Por Matheus Pichonelli, Yahoo.
Se tudo der certo, daqui uns anos, a maioria dos brasileiros se lembrará dos tempos em que se matava e se mandava matar por política como um quadro desbotado e distante na parede.
Não há mal que dure para sempre, diz o ditado. E nenhuma experiência trágica na história se conservou intacta. Ditadores caem. Governos autoritários se explodem. Regimes escravocratas se esgotam. Não por força da natureza, mas por novas configurações e demandas históricas. E lutas.
O Brasil terá em breve, nas urnas, a chance de mostrar se a opção por um líder tão violento quanto despreparado para lidar com o momento histórico, desafiado por mudanças profundas nas bases sociais e econômicas –e por impactos igualmente profundos na forma como pensamos, agimos e nos entendemos diante do mundo – foi um soluço, resultado de tempos confusos, ou uma guinada. Há tempo para corrigir a rota.

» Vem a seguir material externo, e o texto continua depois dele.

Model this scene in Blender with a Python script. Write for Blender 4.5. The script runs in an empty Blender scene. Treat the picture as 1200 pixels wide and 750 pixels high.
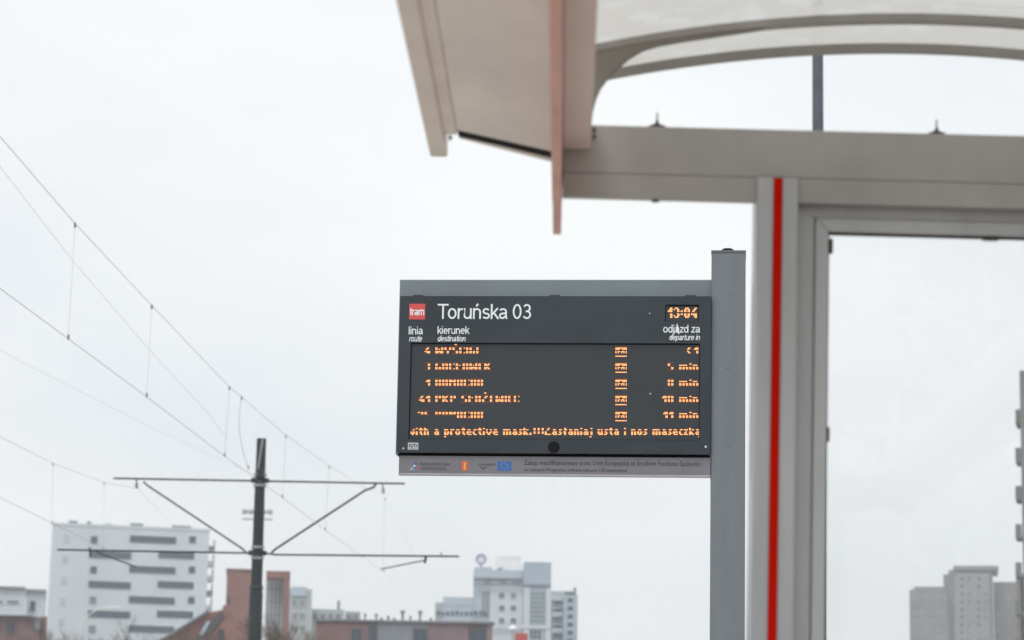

Para muitas famílias, as marcas dos tempos guiados pela estupidez levarão anos para serem removidas ou atenuadas. Muitas dessas manchas serão perenes.
Que o diga a família de Marcelo Aloizio de Arruda, guarda municipal condenado à morte por um seguidor de Jair Bolsonaro por comemorar sua festa de 50 anos com a bandeira do PT.
O crime não brotou do nada. Foi plantado num terreno semeado a ódio e desprezo ao longo dos anos.
Esse ódio transformou um militar violento e indisciplinado em alternativa palatável em um campo político depredado por seus atores. Três anos e meio depois esse país ficou a cara de seu presidente: agressivo, intolerante, incapaz de pensar ou demonstrar solidariedade com quem quer que seja a não ser ele mesmo.
Já foi dito, mas não custa repetir: ninguém está mais seguro em um país governado pelo ódio.
A insegurança alimentar em um país que empobrece é um dos muitos legados visíveis do mapa atual. Em breve os donos do dinheiro perceberão que não é exatamente um bom ambiente para negócios o país em estado de conflito onde todos apontam as armas para todos.
Jair Bolsonaro pode não ser o único, mas inegavelmente é um dos principais antes políticos responsáveis por tirar do armário o que a população têm de pior.
É como definiu o ex-banqueiro Paulo Dalla Nora Macedo, empreendedor social que se mudou para Portugal por não conseguir mais conviver com seus pares idiotizados e tomados pelo ódio em seu país, em entrevista para o UOL: “Aquelas pessoas que saíram do armário, na acepção ruim da expressão, e se sentiram autorizadas a expressar o racismo, a misoginia, o preconceito, a desfaçatez e até a falta de educação sem pudor, elas não vão desaparecer do dia para a noite”.
O relato do empreendedor é o relato de quem observou o fenômeno por dentro. É como se, com um representante de seus desejos mais primitivos no poder, uma multidão se sentisse autorizada a maltratar minorias e subalternos a partir de uma moral elástica, como Macedo define, e que prega o extermínio de “inimigos” para abriga predadores sexuais, torturadores, criminosos ambientais ou gente armada capaz de destruir uma família porque se incomodou com o tema de uma festa de aniversário.
Esse lado perverso sempre existiu. Mas nunca foi tão ostensivo. Basta reparar no discurso de quem está do seu lado e que ontem não tinha recursos ou coragem para defender teses até então indefensáveis.
“Quem tinha um pouquinho de pudor e se continha não tem mais. Isso me incomodava demais”, definiu Nora Macedo, que outro dia ouviu de um (ex) amigo uma sentença: “o bolsonarismo é libertador”.
Pois é. Isso de fato explica muita coisa. “É como se fosse possível voltar a falar e agir como trogloditas impunemente”.
Vai ser difícil convencer os trogloditas a botarem suas armas na caixa novamente. Muitos preferem matar e morrer a ter de viver sob as mesmas convenções sociais de sempre.
O assassinato de uma liderança petista no Paraná mostra que a turma não está para brincadeira.
E que os esforços para limpar o chão de um país tomado de sangue e ressentimento (quando não de fezes espalhadas pela turma em rebelião) não acabam em outubro.